For some Americans, British terms have become so normal that they are barely noticeable anymore. Mikal Lee, a 45-year-old hip-hop artist and educator, said he has been using British soccer lingo since he started playing the sport as a child in 1980s New Jersey and has been watching European soccer for more than a decade. It wasn’t until he started watching Major League Soccer games more recently that he realized Americans often use different words. “I started to realize, watching the other side, oh, that’s actually not an American term, it’s an English term,” he said.
Not everyone is happy about the spread of British English. When Max Bretos started working as a soccer commentator for Fox Sports World in the 1990s, he copied British analysts and their use of words such as match, kits and nil. “I was pretty smitten with everything English and I kind of went all in with the terminology,” he said.
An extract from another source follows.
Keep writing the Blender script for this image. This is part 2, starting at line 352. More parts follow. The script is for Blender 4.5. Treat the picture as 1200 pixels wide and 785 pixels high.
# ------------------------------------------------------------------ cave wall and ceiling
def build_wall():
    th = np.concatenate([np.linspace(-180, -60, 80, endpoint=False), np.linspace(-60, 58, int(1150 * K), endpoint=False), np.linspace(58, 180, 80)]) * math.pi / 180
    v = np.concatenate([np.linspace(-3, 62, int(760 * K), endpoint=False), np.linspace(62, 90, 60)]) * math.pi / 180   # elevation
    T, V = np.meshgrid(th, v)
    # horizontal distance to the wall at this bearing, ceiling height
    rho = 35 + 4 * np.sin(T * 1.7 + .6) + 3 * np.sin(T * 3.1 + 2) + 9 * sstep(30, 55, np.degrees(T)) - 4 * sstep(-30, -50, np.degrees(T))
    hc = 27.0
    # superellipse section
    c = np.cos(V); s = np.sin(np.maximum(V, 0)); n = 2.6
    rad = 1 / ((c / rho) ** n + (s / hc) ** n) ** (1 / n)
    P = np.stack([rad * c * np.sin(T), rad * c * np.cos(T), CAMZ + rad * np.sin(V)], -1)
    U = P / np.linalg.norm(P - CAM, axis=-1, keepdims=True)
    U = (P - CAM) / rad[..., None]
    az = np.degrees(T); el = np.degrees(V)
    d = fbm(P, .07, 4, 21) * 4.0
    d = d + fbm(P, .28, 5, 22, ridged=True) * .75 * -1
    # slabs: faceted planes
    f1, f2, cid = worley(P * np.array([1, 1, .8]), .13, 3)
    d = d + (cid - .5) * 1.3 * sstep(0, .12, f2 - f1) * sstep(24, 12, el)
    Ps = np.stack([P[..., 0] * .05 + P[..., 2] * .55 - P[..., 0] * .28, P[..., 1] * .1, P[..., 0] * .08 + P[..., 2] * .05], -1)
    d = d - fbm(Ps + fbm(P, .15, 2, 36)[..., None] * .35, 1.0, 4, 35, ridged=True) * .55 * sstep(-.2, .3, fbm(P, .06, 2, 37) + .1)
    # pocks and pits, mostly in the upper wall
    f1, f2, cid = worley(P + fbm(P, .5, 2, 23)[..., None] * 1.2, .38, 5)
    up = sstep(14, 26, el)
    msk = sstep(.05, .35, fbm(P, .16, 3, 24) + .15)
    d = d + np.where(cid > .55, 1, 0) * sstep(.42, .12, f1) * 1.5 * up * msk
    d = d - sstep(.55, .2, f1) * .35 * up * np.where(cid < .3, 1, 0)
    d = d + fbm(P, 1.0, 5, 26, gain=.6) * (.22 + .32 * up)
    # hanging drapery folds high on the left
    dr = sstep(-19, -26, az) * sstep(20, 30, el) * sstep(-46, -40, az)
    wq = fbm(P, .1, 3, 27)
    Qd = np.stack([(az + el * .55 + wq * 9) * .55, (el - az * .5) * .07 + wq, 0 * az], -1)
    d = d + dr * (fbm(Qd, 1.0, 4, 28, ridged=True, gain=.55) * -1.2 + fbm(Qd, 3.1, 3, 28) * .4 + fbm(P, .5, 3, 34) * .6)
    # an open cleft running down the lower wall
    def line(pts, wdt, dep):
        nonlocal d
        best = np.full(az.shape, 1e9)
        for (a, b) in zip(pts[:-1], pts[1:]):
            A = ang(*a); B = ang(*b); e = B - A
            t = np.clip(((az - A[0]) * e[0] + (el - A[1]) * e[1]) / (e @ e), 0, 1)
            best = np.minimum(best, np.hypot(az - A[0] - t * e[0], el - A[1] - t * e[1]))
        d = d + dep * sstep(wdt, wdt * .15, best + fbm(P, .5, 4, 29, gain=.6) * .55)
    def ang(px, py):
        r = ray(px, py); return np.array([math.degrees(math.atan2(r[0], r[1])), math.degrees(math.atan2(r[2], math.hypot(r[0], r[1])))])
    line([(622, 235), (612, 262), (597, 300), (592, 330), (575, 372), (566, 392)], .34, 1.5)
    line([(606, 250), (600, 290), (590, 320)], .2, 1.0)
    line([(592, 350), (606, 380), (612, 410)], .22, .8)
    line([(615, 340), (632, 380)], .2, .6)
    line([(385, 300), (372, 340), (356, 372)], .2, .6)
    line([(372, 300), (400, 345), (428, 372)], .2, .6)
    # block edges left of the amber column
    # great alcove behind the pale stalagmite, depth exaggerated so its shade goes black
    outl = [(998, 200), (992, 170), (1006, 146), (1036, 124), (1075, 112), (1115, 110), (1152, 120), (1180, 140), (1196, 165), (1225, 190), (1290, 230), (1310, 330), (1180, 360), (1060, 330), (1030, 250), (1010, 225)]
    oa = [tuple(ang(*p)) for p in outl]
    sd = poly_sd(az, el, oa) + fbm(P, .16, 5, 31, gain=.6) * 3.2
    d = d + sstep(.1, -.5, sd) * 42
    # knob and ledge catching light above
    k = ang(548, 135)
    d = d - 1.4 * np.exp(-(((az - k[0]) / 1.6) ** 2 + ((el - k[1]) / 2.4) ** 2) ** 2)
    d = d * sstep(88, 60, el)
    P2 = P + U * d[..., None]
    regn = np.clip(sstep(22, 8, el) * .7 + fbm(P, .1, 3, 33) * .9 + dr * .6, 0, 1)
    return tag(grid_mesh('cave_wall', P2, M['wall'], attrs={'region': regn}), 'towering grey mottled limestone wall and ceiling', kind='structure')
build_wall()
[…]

But a few years ago, Mr. Bretos, an American who now works as a broadcaster for Los Angeles Football Club, stopped saying words such as pitch and match. “I realized I’d never use this word in my normal conversation,” he said. “It didn’t feel natural.” Mr. Bretos said American terms such as field and zero are more similar to the terms used by Spanish-speaking soccer fans. He wants American soccer to cultivate its own identity through language, likening it to cutting the umbilical cord.
Mr. Meyer, the law clerk, disagrees. He said turning British terms into an insider language has helped US soccer fans build their own community. “It’s a very distinct way of talking about sports that doesn’t really exist in other sports that Americans follow,” he said. “I’m a fan of it.”